Data listing:

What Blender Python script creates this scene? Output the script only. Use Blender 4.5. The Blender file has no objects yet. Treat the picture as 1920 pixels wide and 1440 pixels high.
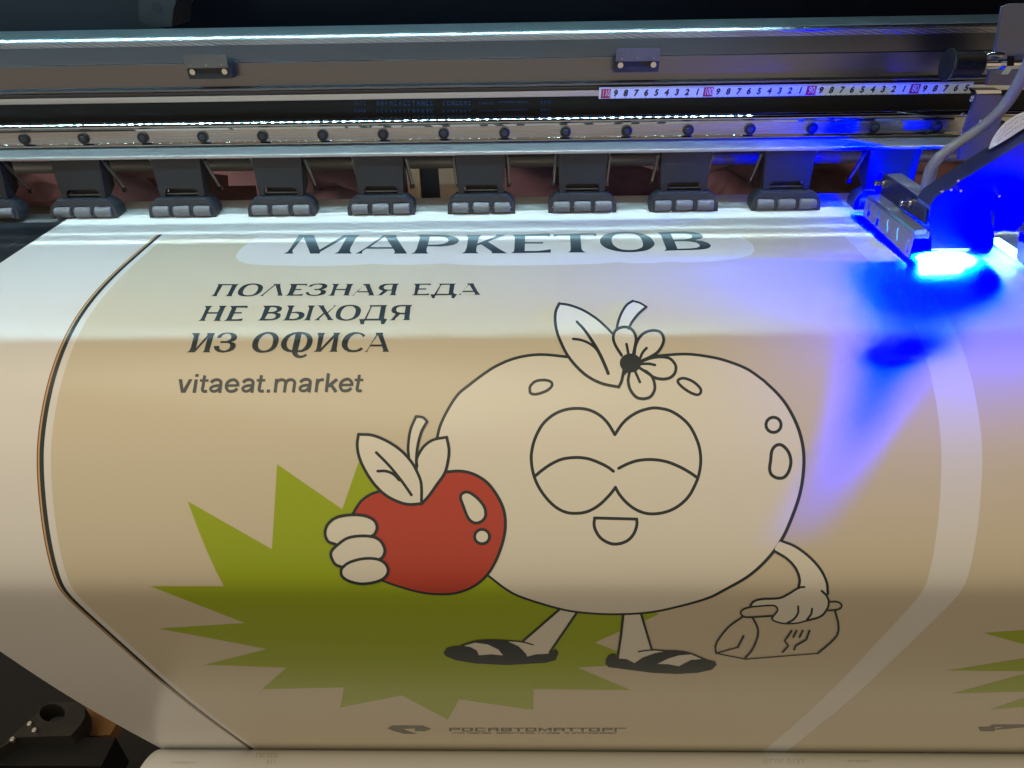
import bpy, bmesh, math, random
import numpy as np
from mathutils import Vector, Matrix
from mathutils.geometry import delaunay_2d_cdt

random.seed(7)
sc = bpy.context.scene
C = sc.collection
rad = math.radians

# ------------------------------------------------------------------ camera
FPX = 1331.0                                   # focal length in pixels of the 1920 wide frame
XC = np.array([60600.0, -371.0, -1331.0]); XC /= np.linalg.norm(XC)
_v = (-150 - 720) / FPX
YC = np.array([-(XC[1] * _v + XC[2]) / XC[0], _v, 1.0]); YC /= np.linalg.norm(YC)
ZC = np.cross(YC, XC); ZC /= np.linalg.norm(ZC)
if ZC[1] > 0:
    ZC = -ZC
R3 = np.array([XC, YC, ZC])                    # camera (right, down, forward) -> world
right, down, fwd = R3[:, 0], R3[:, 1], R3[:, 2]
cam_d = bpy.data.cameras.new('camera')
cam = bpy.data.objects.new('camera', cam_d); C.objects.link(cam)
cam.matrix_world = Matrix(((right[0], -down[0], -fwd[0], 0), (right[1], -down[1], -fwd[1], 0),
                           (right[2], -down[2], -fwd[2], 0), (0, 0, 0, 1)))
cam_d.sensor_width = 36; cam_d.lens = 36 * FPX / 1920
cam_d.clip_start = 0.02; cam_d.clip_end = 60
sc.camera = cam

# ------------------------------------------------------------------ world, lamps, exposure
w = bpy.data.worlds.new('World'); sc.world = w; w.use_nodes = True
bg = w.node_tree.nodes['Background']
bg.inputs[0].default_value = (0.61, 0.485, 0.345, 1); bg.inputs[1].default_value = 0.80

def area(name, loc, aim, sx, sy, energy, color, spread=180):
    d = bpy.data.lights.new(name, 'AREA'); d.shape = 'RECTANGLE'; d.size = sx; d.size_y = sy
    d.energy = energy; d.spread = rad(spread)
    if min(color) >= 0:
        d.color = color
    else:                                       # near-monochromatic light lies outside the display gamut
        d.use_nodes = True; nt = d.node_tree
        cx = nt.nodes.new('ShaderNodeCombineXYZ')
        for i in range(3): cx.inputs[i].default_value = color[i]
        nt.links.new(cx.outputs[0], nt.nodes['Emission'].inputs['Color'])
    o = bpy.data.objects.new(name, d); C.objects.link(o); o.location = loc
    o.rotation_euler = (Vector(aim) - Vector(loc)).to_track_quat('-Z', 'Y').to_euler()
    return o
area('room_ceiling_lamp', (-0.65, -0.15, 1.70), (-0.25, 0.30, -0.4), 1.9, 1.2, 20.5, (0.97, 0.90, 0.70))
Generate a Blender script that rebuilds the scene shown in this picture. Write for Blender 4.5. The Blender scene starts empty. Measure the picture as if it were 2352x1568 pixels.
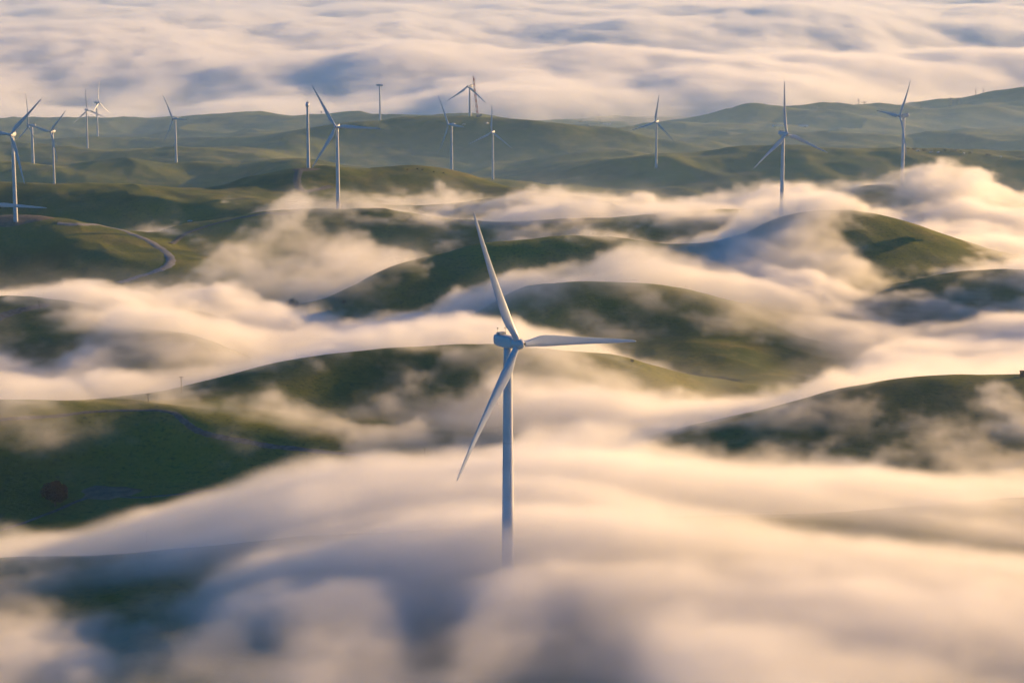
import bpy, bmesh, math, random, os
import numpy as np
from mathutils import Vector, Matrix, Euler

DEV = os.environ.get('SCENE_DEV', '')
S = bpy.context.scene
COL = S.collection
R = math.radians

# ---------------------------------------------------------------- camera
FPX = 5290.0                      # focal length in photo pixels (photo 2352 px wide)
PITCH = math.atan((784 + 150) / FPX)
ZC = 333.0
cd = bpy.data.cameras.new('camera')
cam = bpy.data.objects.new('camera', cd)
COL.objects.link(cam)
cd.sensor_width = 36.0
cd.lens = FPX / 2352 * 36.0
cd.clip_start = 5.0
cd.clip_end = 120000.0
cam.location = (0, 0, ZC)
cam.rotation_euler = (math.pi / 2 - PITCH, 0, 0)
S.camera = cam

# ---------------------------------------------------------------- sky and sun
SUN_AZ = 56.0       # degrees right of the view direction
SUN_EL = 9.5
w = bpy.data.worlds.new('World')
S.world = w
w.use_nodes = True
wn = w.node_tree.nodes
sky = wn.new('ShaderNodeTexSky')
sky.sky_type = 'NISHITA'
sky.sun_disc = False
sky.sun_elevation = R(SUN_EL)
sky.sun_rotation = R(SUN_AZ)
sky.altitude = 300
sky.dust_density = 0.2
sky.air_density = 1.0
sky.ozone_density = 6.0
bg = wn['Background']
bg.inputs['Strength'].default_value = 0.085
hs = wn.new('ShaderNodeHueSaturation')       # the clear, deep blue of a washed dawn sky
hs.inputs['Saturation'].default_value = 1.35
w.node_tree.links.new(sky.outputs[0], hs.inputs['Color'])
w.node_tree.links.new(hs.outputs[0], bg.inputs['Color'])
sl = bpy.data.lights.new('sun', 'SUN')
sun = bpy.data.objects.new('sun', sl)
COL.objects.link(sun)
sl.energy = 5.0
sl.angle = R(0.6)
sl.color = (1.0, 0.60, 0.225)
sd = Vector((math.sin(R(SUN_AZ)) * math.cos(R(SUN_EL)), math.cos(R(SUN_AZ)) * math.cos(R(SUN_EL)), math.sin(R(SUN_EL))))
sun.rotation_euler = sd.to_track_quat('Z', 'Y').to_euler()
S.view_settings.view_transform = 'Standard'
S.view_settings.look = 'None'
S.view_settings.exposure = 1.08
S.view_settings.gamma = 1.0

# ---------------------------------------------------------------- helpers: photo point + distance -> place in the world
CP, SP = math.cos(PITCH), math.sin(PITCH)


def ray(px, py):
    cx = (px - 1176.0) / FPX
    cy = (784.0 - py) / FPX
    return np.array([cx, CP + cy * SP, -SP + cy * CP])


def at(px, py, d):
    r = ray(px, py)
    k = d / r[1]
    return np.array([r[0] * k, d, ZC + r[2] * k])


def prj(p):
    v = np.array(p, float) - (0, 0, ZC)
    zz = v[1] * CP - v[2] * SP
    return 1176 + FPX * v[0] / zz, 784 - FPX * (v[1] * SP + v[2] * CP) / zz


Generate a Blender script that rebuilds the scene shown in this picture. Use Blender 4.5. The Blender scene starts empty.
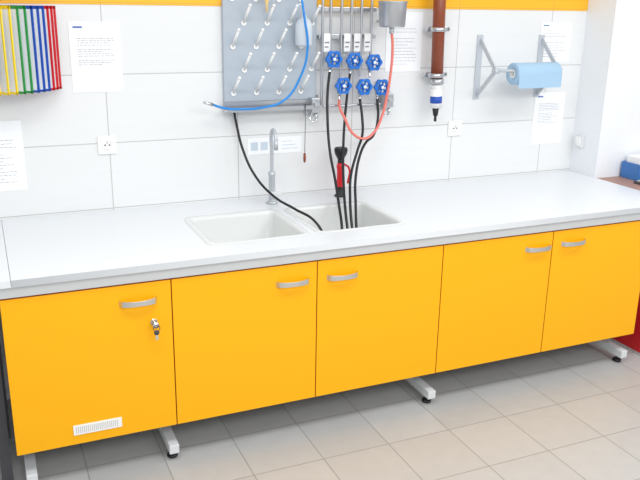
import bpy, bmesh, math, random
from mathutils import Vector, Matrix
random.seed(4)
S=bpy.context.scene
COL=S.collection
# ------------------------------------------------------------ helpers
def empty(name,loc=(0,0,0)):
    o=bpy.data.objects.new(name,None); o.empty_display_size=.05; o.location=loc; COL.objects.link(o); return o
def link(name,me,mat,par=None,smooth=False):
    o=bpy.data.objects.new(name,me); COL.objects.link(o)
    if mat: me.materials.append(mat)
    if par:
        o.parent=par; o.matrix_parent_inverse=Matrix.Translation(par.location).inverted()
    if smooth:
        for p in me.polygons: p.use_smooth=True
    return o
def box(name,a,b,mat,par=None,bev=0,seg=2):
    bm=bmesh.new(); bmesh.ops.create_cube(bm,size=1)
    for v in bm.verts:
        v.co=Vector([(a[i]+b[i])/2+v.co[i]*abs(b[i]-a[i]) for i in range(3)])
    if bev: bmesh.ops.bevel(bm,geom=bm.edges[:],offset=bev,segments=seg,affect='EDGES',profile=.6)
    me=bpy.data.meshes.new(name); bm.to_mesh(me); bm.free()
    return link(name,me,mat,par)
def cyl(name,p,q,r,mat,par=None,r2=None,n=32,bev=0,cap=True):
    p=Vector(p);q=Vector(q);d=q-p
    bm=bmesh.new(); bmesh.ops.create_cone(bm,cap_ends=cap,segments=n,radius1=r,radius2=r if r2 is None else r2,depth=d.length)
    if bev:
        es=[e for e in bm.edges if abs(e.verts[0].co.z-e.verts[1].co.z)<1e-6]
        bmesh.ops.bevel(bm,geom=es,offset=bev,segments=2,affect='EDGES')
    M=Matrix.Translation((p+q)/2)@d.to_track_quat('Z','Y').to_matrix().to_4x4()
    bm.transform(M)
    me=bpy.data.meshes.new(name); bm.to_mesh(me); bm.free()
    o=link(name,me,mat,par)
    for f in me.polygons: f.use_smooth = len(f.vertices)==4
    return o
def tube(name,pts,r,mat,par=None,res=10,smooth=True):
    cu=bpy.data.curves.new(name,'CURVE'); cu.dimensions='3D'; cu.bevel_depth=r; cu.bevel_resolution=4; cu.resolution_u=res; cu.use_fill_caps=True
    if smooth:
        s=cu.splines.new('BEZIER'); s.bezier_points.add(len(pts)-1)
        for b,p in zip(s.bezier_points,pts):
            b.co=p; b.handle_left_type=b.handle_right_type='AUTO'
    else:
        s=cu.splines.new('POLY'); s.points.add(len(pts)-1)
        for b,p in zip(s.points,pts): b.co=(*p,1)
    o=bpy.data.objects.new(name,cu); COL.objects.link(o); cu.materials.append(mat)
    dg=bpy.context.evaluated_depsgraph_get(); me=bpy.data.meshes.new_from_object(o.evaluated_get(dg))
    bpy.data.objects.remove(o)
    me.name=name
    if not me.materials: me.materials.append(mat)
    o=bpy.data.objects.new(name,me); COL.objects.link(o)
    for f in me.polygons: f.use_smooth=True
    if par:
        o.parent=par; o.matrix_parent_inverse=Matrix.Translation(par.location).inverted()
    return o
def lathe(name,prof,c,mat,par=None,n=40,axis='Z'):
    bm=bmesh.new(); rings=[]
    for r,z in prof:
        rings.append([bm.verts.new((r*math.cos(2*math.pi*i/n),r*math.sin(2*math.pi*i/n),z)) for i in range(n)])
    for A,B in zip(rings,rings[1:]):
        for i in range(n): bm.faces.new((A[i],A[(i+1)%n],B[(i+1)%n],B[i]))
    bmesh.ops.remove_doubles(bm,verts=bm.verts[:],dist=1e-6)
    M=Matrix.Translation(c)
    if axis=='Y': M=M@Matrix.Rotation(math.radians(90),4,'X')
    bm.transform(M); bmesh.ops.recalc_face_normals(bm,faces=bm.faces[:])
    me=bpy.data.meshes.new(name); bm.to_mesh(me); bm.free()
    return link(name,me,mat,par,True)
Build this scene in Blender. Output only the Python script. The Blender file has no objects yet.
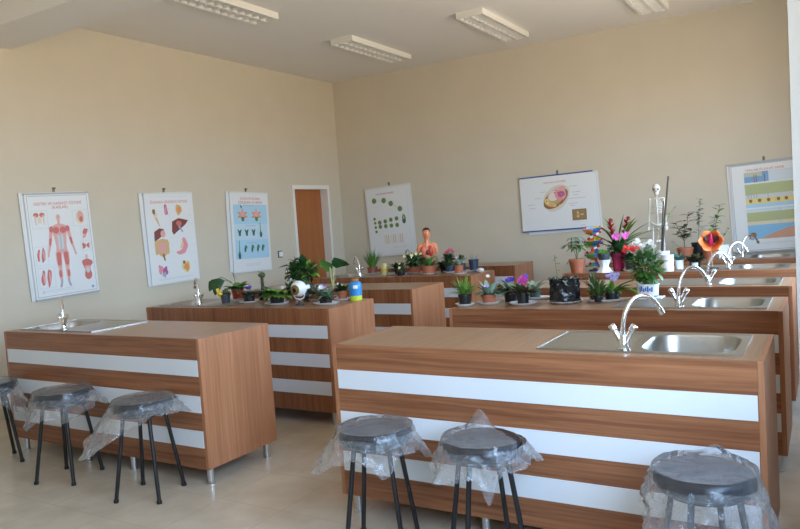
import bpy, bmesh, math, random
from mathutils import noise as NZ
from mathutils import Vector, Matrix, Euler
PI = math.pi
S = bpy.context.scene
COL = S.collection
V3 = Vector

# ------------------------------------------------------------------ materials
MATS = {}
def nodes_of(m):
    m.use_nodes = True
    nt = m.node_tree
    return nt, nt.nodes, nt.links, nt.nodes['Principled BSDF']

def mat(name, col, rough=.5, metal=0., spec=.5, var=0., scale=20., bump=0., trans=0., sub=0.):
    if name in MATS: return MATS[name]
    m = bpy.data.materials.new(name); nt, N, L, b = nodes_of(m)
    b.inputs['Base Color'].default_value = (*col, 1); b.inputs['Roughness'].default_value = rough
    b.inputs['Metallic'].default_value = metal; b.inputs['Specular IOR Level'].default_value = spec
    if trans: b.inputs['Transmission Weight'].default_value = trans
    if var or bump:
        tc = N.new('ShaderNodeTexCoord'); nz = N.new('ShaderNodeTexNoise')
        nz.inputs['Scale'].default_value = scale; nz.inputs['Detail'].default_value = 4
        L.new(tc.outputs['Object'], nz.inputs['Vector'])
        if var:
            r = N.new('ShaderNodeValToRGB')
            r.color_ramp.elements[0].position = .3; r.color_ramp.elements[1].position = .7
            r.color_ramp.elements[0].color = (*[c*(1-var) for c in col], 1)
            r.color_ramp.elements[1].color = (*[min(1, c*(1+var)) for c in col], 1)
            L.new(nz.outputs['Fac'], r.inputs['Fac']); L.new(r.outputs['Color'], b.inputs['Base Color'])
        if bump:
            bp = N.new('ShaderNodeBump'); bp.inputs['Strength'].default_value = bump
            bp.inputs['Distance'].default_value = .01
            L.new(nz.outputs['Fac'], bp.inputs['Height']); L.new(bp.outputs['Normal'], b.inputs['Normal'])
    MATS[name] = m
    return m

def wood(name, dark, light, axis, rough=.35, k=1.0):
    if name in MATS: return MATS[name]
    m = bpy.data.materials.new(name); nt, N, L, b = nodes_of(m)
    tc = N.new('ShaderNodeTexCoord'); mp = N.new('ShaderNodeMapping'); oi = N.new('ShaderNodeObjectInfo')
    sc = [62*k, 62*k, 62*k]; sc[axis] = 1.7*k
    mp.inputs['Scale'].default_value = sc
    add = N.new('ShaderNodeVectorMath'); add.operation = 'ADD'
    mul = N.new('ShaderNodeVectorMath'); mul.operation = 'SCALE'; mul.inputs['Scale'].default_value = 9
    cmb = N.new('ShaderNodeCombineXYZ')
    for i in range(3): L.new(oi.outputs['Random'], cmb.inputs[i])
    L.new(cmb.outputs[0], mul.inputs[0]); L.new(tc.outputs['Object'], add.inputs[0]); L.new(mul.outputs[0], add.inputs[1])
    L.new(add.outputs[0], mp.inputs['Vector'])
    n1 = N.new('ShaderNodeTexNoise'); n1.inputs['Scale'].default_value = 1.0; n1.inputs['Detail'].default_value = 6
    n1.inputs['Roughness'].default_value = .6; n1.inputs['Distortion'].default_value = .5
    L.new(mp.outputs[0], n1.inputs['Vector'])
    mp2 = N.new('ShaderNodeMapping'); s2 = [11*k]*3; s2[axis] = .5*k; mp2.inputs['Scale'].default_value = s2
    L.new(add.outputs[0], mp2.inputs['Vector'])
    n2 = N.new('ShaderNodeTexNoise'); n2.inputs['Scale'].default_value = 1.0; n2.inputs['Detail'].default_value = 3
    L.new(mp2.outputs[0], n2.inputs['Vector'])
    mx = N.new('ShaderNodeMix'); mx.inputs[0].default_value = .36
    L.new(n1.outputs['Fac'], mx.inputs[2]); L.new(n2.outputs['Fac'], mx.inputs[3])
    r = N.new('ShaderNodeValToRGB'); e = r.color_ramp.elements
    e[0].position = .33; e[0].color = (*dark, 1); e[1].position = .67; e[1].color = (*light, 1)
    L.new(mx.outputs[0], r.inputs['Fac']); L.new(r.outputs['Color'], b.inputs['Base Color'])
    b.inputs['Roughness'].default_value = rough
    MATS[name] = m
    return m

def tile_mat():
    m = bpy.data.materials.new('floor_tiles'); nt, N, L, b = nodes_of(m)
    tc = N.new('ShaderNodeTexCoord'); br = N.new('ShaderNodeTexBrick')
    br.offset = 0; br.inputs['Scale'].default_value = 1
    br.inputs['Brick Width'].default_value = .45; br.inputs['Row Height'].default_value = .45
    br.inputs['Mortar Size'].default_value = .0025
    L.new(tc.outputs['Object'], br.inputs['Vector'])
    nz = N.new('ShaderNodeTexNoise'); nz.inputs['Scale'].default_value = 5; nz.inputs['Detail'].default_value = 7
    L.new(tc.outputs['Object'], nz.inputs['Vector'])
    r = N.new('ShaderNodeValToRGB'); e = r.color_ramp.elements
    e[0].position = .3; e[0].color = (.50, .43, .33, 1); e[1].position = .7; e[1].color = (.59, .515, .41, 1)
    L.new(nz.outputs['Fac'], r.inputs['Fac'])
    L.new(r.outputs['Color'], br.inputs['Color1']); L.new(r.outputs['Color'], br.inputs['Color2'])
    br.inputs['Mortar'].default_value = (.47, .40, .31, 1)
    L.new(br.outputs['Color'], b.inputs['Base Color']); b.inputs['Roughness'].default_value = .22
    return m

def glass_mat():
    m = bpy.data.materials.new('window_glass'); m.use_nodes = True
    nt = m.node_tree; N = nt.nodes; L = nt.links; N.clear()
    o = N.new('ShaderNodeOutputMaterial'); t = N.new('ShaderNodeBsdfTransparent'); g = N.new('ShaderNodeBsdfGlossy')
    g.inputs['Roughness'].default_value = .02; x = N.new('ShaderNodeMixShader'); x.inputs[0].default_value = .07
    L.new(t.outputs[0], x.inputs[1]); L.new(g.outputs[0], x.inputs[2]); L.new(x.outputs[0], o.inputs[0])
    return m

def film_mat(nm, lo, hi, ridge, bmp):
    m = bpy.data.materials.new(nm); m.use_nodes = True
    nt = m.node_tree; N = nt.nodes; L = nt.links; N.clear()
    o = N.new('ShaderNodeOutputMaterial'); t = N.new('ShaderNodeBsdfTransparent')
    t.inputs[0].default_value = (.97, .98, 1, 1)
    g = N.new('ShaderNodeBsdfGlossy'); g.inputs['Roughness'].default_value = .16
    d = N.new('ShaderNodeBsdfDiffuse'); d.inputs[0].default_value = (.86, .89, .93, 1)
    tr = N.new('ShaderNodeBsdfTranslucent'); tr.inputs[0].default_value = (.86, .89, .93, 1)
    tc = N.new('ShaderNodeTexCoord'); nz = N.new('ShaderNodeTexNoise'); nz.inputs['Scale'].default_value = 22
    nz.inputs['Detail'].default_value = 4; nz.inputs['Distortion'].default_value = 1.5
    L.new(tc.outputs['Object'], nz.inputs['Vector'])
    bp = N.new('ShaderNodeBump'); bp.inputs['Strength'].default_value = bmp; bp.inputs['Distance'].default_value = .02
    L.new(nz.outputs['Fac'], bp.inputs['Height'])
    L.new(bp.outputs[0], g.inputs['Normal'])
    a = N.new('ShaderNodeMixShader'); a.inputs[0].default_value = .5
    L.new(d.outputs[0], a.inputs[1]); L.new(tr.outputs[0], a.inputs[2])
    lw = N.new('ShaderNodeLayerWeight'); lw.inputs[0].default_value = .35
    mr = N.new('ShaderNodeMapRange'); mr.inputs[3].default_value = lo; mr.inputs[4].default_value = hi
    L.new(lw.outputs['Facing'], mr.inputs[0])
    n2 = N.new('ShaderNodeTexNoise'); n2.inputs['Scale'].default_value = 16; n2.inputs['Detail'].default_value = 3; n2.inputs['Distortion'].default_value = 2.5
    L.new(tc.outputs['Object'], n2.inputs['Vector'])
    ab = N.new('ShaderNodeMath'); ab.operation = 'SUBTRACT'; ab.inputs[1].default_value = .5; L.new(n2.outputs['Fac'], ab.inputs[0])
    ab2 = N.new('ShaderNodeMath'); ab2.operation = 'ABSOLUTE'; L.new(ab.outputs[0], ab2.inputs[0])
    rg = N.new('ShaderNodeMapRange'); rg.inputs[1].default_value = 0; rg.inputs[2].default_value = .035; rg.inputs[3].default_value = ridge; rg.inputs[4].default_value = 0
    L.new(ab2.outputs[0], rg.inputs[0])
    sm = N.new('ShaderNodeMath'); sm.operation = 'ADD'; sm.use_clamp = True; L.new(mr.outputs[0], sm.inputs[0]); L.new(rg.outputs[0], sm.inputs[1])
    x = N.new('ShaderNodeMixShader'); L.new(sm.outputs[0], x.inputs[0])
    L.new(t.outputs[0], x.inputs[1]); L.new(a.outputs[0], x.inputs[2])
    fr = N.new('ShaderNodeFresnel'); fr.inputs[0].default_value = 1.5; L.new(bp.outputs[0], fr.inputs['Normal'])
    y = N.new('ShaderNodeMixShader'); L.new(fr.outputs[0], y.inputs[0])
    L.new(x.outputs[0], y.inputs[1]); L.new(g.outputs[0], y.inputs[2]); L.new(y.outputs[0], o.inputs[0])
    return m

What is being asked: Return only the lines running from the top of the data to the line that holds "rad = math.radians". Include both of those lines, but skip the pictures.

Exercise answer:
What Blender Python script creates this scene? Output the script only. Use Blender 4.5. The Blender file has no objects yet. Treat the picture as 1920 pixels wide and 1440 pixels high.
import bpy, bmesh, math, random
import numpy as np
from mathutils import Vector, Matrix
from mathutils.geometry import delaunay_2d_cdt

random.seed(7)
sc = bpy.context.scene
C = sc.collection
rad = math.radians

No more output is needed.